Orlando Brewers? No Chance.

Salmonella Outbreak At Walt Disney World

As Adam McCalvy noted yesterday, there is chatter in Orlando about laying another tourist trap luring a Major League team there, and while the wealthy real estate developer trying to make it happen hasn’t mentioned the Brewers by name, a local TV reporter has.

Cue the unneccessary hand-wringing from those old enough to remember the Braves leaving town out of the blue.  Thankfully, the club quickly stepped in and put an end to the crazy talk.  Vice President of Communications Tyler Barnes practically read my mind when he said this to McCalvy:

“The reporter or whoever else is putting that out there should do his homework,” Barnes said. “It’s irresponsible. We just finished ninth in attendance, we have one of the best ballparks in baseball and an owner who is totally committed to the [Milwaukee] area.

“That report is beyond hilarious. I needed a good laugh today, and I got it.”

My question?  Why the hell would anyone think the Brewers would be a logical candidate to move anywhere?  Miller Park is still lesss than 10 years old, and as McCalvy noted, the Brewers are locked into a lease there until 2030.  The team is coming off its second straight year of 3 million fans in attendance.  Fan interest across the state is probably the highest it’s been since the early 1980s.

Anyone paying attention to Major League Baseball — and we know that Floridians typically stink at paying attention to Major League Baseball, judging by the Rays’ and Marlins’ attendance numbers — would know that the Brewers are probably one of the least likely teams to move.  Fans in Florida don’t have any interest in watching consistently competitive teams in Tampa and Miami…what makes anyone think that a new team with players largely unknown to the locals in smaller markets than the Rays and Marlins would do well?

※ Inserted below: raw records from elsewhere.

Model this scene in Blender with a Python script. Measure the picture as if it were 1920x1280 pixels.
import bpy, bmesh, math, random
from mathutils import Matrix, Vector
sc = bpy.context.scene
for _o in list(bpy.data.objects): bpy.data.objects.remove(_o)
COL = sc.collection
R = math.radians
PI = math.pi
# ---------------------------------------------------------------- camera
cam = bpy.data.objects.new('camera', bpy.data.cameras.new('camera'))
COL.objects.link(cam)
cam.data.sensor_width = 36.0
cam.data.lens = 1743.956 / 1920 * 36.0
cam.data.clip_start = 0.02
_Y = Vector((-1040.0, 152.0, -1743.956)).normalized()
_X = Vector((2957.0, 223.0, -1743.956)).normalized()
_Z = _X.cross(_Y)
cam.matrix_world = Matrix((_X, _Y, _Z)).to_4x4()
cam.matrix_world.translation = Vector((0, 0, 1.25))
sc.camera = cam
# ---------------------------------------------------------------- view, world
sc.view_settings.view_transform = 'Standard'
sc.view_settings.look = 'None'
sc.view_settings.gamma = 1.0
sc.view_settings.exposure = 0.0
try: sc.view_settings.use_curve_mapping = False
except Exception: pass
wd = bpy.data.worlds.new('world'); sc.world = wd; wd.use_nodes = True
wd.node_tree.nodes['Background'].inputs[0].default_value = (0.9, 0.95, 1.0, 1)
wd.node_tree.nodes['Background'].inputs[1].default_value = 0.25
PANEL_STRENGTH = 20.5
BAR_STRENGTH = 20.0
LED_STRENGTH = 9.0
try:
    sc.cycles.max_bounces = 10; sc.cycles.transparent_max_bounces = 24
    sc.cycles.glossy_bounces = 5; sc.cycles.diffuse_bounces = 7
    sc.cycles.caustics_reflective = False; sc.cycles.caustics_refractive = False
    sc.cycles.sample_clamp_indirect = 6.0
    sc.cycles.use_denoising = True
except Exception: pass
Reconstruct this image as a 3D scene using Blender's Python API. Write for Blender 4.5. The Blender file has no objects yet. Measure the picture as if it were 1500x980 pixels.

Here’s an idea, Florida: make the teams you have already work before you try to steal some other team.  The Marlins have at least finalized plans for a new stadium and will finally move closer to downtown Miami, which should help attendance.  The Rays?  They can’t get their stadium project passed.  Despite having a group of young talent that has everyone else in the league jealous, they finished 11th out of 14 in American League attendance last season.  They can’t get anyone to that ballpark unless they’re playing the Yankees or Red Sox.  True, the Rays consistently pull in some of the best local television ratings in baseball, but no one actually shows up to watch the games in person.

If any fanbase should be worried about losing their team, it should be the Rays.  Naming the Brewers just shows laziness and irresponsibility on the reporter’s part.